The next harbinger of change was the closure of the consultation on the new draft Rules for the Lands Tribunal. They do not appear to have been made yet, in their final form; but again, it looks like a triumph for those who know what is Good for Us, with their “one size fits all” philosophy of writing procedural rules.

But then, just as the ratepayers’ wagons are encircled and the braves of Big Chief Black Lion are firing practice directions at them, threatening to end life as they know it, the sound of bugles is heard, and in the best traditions of black-and-white Westerns, the cavalry from Fort Bedford Square are seen, galloping (apparently) to the rescue: and, look – they are hurling their own practice directions into the melee, as well!

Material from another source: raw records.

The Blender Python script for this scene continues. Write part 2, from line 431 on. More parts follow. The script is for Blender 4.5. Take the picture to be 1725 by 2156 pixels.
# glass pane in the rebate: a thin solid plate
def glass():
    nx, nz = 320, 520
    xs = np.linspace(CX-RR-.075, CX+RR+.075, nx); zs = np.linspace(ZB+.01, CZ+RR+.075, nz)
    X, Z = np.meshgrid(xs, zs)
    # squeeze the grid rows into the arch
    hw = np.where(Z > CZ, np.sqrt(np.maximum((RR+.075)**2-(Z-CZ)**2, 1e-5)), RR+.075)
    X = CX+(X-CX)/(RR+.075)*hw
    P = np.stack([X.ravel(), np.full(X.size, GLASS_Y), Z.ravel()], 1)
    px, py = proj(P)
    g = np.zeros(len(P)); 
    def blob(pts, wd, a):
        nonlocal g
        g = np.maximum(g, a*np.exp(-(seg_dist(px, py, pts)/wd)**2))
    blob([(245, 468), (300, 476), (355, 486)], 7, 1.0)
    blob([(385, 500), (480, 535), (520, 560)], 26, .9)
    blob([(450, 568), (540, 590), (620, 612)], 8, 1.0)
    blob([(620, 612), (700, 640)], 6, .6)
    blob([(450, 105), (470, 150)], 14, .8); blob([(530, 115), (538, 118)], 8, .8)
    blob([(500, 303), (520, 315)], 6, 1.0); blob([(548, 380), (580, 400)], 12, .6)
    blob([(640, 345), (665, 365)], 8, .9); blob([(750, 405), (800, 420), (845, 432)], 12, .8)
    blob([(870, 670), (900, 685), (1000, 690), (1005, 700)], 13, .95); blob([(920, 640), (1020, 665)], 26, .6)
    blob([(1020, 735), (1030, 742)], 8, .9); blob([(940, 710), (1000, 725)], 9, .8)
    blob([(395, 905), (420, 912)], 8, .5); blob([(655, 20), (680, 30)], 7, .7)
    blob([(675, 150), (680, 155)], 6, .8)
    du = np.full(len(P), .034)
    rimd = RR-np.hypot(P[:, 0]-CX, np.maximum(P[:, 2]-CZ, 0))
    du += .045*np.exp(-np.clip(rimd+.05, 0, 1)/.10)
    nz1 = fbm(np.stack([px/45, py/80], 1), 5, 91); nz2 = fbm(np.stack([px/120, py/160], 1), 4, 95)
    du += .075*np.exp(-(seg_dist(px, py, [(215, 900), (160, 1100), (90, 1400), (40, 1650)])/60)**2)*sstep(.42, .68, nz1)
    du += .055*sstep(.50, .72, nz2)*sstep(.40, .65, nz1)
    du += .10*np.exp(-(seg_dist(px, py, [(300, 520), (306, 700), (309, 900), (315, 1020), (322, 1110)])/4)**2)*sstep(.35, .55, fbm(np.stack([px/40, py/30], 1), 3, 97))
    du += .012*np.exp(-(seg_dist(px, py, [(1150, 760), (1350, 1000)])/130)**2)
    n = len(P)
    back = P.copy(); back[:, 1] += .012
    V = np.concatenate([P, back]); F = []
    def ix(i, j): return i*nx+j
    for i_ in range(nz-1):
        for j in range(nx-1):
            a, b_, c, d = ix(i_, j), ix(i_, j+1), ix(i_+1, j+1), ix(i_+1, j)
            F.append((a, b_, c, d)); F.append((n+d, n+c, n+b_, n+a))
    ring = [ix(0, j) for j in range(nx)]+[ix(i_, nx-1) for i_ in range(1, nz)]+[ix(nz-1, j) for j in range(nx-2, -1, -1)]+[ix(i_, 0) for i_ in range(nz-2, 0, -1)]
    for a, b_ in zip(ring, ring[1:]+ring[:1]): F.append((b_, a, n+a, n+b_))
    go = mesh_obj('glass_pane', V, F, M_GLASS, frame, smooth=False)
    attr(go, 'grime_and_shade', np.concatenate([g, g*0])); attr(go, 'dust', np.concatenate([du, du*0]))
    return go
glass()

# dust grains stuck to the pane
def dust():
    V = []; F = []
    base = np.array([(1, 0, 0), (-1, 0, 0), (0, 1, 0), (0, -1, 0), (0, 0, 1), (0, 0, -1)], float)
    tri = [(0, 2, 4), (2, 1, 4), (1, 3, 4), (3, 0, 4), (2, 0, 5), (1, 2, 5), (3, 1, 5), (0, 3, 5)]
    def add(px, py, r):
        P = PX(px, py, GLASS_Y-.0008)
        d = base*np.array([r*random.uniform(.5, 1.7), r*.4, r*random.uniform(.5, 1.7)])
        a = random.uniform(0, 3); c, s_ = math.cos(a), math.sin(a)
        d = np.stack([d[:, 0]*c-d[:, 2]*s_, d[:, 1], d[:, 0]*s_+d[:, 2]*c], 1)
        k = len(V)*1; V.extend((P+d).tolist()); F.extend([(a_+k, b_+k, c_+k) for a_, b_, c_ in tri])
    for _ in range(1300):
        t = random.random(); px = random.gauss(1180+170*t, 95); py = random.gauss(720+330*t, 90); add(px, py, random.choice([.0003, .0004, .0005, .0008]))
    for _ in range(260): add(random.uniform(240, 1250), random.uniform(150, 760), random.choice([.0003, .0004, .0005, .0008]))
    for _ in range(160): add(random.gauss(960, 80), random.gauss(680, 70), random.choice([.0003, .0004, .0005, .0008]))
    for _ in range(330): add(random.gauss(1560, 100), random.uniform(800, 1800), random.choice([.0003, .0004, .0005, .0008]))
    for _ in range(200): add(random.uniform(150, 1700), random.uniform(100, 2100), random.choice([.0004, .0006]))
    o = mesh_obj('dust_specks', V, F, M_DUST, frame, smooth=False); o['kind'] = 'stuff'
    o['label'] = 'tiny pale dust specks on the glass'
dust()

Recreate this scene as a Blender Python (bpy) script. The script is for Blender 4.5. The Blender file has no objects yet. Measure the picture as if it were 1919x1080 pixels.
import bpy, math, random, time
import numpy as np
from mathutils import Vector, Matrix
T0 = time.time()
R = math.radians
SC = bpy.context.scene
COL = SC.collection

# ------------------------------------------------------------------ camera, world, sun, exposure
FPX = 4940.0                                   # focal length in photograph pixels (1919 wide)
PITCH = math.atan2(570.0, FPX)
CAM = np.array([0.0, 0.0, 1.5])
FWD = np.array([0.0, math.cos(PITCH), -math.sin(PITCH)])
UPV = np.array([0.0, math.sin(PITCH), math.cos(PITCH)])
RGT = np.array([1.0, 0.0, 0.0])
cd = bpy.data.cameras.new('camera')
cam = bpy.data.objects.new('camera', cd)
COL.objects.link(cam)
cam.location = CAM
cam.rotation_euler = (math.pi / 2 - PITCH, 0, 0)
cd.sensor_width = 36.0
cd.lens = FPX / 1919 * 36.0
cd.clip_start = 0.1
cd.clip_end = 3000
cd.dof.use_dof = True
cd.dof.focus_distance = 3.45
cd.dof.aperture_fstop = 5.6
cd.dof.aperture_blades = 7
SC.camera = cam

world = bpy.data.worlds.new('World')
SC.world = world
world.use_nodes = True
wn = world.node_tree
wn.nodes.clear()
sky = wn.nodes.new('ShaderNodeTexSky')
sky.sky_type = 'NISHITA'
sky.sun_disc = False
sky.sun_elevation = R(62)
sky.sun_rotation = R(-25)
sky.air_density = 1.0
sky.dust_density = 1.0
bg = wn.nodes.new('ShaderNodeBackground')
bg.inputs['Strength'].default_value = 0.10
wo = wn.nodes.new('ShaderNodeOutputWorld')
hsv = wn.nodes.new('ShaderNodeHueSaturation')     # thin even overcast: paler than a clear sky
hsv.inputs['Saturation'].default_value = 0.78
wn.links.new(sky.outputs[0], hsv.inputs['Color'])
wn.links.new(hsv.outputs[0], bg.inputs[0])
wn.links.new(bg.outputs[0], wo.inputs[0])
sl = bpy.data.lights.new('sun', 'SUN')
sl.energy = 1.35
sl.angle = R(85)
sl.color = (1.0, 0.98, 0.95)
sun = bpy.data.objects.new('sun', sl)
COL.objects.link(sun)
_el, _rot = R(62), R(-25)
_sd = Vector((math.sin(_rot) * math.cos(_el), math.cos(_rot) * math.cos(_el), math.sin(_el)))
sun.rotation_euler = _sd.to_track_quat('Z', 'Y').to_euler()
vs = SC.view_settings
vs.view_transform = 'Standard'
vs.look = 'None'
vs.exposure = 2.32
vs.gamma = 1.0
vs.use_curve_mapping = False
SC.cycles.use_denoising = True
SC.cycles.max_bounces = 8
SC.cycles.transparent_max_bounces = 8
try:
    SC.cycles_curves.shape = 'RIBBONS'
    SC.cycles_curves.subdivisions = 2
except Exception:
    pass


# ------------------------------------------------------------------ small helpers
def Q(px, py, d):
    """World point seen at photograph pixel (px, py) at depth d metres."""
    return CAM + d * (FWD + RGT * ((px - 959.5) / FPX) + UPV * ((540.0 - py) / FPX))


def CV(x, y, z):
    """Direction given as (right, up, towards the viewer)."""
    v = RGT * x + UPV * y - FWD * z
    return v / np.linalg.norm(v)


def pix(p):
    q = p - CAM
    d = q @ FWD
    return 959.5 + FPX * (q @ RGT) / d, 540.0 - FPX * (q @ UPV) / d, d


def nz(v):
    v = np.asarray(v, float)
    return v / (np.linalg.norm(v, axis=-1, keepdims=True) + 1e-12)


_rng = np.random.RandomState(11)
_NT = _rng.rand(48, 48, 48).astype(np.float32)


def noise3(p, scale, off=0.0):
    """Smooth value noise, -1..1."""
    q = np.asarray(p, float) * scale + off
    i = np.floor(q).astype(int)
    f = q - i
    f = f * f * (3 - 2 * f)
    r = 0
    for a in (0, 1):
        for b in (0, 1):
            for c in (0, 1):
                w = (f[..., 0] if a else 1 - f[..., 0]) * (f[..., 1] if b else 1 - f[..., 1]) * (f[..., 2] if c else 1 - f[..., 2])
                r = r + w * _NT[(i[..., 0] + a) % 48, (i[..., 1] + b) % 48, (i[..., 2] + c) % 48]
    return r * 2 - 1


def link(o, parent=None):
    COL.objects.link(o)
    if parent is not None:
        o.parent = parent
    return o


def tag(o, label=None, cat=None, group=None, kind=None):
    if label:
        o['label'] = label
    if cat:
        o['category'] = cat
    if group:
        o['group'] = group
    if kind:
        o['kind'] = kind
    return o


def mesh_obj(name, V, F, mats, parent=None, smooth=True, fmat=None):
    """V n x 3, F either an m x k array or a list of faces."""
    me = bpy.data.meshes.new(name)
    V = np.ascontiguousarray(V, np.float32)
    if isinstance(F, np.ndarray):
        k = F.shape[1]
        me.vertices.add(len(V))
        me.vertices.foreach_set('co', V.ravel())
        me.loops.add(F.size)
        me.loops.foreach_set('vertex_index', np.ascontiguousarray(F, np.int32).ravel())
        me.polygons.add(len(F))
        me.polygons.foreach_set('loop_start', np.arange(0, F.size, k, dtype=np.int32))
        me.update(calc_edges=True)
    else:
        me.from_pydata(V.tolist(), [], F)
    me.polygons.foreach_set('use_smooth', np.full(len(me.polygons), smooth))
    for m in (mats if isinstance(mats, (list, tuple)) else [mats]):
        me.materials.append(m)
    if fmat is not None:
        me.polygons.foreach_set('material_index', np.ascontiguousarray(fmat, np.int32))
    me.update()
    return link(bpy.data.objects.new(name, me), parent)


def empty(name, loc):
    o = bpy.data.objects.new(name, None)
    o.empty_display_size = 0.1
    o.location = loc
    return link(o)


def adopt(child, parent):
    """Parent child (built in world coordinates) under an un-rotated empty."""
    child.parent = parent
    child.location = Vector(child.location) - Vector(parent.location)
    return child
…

Yes – the Lands Tribunal circulated its draft Practice Directions on 1st October, asking for replies by 22nd October. Unfortunately, the consultees appear not to have included the Institute, assuredly because of an oversight, somewhere; but we did manage to get in on the act, eventually. These new Directions came into force on 29th November; and the consultation draft made reference to the draft Rules, with only a few amendments, which gave rise to the assumption that the Rules would be promulgated, more or less as drafted. The consultation period was woefully short.

The Lands Tribunal’s Practice Directions are, in effect, a set of rules within the Rules, and are specifically said to have the same force as the Rules. They are pretty bulky, as practice directions used to go until the Civil Procedure Rules came along for the Courts. This is where their potential strength (and also their potential danger) both lie.

One of the problems with former sets of Rules was that, as statutory instruments, a considerable amount of drafting effort and consultation were required, and also a degree of political will, in order to see them tabled. In this way, however, although the need to consult has not gone, the procedure in the Tribunal can now be more flexible than has previously been the case, and there will be less difficulty in adjusting them to developing conditions and practice requirements. These Practice Directions, therefore, range over the expanded jurisdictions of the Tribunal, to provide for them, comprehensively. From “one size fits all” we may have gathered a tailored suit, albeit one which could use another couple of fittings.

On the other hand, this ability to change things rapidly could (at least in theory) be used to move proverbial goalposts in the same way as Regulations are adjusted to circumvent inconvenient decisions, rapidly: one thinks of N/J. Flotsam hopes that things will never come to that.

As for the alternative route referred to earlier? ADR – coupled with the power to penalise in costs a party who does not willingly pursue that route. The Tribunal has always encouraged ADR, but now it appears in the procedure and it is to be hoped that litigants will avail themselves of the opportunity of resolving, or at least narrowing their disputes. We wait to see whether or not VOA will now depart from its hitherto complete refusal to take this route.

Of course, these Practice Directions do nothing directly to alter what is coming from Black Lion House; but the power to elect for a complete re-hearing remains, for the time being at least. When the standard of training of VT members is raised, it may be appropriate to revisit the situation: but not until then.

Perhaps “one size fits all” will be visited on VTE when it is merged with The Tribunal Service, as will be happening among the quango killings now under way. An end to the apparent inflexibility of Black Lion House as most recently demonstrated at the recent RSA Question and Answer meeting, would be a relief.